● **Records provided**
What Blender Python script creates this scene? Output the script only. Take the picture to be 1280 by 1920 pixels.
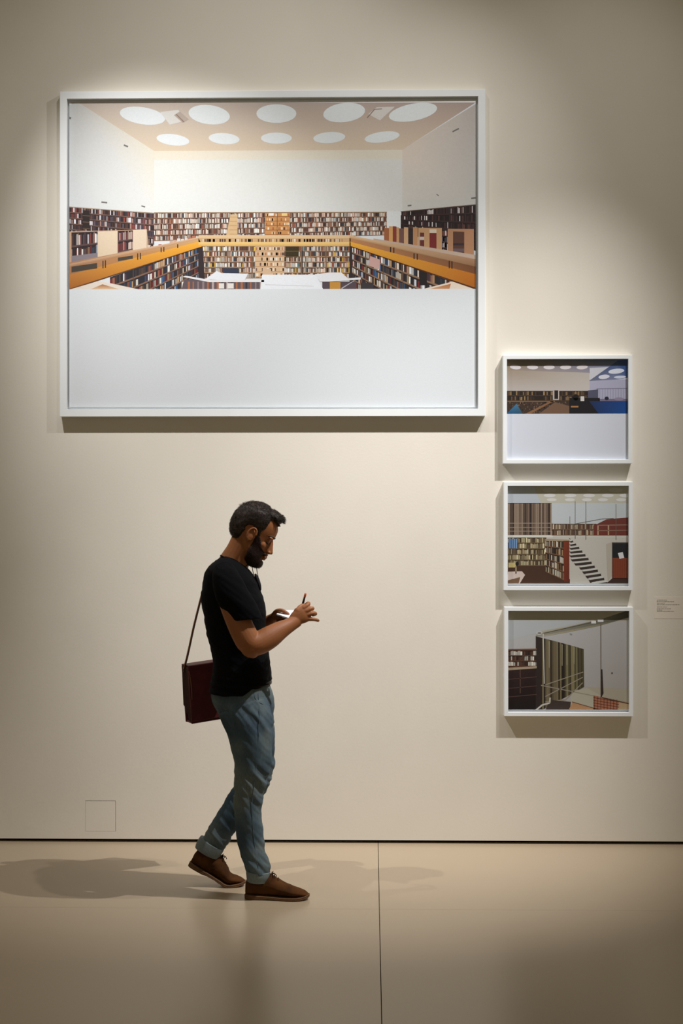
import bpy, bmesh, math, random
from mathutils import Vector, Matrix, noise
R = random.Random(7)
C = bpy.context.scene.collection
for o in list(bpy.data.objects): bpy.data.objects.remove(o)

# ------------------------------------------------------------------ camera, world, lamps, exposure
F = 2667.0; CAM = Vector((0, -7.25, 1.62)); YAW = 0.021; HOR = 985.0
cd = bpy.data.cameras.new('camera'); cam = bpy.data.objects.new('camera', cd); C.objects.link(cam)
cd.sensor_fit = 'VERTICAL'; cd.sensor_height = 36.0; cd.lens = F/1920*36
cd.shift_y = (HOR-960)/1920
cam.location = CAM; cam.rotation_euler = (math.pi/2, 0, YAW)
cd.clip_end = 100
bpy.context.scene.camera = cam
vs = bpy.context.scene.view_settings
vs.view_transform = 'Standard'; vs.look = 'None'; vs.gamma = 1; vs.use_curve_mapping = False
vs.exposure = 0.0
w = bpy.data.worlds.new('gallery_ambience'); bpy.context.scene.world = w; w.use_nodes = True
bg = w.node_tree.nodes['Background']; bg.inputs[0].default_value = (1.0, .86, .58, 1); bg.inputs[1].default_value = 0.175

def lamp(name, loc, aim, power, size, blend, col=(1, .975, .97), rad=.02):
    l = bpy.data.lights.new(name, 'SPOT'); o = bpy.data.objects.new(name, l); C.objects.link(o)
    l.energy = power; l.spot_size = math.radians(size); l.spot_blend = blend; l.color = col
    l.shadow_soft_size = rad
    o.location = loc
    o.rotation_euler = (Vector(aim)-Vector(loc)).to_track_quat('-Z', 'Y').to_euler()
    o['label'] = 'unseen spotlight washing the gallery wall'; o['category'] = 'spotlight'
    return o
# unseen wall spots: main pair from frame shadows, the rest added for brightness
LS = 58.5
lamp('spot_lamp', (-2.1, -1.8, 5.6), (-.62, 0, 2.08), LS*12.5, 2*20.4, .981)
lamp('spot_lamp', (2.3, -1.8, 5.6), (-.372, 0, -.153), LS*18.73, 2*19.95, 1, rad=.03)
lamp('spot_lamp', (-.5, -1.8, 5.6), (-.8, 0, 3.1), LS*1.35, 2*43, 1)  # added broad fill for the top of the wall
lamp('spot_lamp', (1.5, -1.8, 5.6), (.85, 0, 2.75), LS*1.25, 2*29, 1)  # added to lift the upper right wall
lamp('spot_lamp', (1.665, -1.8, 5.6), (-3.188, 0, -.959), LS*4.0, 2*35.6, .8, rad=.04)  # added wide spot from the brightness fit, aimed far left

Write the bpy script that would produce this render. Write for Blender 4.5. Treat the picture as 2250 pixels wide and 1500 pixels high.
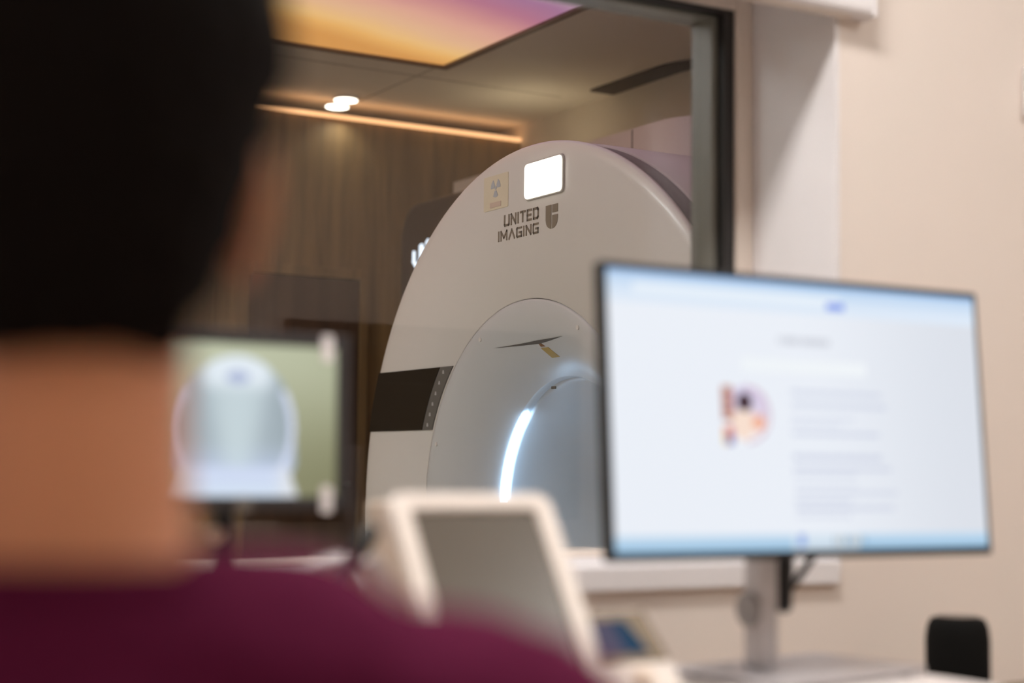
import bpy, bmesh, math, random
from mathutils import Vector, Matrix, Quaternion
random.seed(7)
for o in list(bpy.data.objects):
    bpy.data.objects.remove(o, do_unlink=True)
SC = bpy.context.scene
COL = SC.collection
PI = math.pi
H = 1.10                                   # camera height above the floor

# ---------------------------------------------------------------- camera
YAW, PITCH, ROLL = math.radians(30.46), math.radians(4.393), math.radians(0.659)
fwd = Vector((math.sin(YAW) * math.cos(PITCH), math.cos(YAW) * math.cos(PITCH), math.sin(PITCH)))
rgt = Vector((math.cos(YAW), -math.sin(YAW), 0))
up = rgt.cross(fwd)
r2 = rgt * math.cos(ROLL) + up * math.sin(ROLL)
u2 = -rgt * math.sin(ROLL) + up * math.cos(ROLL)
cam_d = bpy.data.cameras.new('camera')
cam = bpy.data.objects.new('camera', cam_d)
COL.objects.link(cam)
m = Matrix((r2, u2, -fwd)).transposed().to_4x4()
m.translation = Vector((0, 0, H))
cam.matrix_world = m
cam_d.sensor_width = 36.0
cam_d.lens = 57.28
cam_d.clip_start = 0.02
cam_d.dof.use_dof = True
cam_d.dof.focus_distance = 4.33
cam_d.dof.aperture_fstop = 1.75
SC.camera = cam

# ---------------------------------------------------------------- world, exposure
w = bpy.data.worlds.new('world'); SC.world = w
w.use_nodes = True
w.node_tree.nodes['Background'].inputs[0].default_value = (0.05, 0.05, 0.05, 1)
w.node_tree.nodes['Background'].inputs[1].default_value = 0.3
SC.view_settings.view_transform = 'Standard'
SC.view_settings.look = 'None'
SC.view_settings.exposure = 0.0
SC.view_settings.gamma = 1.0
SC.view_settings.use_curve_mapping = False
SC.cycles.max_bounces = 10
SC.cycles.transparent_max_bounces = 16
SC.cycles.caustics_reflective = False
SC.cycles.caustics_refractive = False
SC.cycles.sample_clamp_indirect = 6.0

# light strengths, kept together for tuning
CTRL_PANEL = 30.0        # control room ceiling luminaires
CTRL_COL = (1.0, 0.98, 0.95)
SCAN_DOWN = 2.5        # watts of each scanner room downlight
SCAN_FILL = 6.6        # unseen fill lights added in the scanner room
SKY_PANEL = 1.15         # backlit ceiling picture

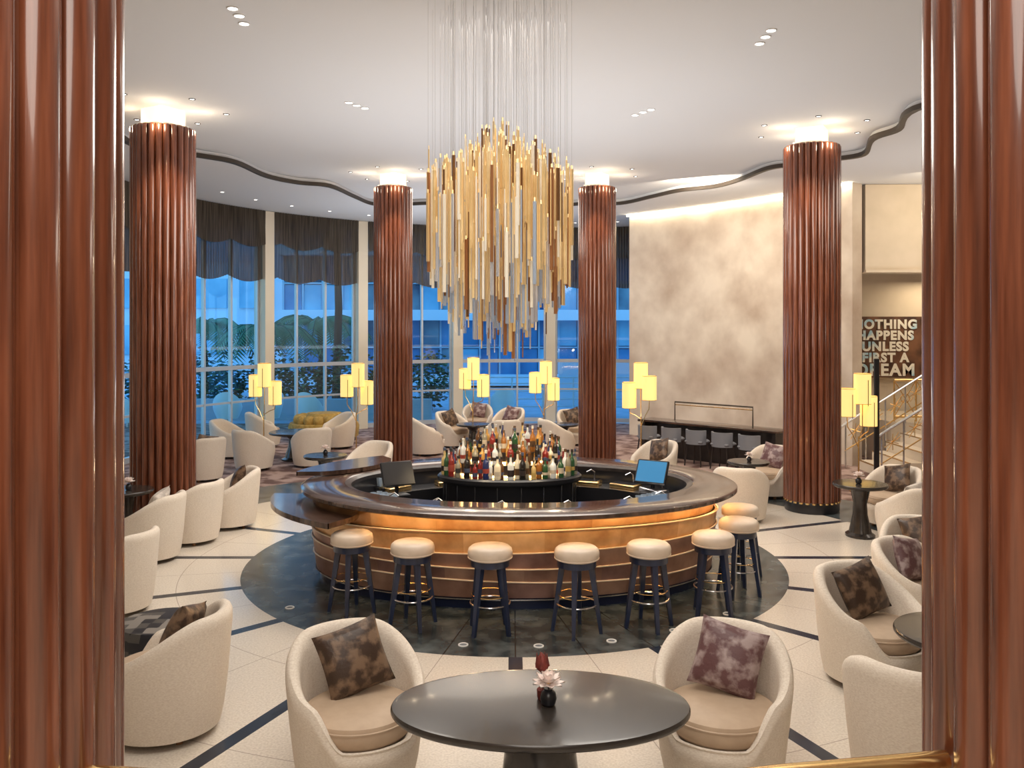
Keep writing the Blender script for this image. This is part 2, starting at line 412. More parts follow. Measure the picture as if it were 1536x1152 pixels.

● **Brief**
Of the lines above, quote exactly those from the one with "Write the bpy" through the one with "above the floor", ends included; pictures stay out.

● **Output**
Write the bpy script that would produce this render. Write for Blender 4.5. Treat the picture as 2250 pixels wide and 1500 pixels high.
import bpy, bmesh, math, random
from mathutils import Vector, Matrix, Quaternion
random.seed(7)
for o in list(bpy.data.objects):
    bpy.data.objects.remove(o, do_unlink=True)
SC = bpy.context.scene
COL = SC.collection
PI = math.pi
H = 1.10                                   # camera height above the floor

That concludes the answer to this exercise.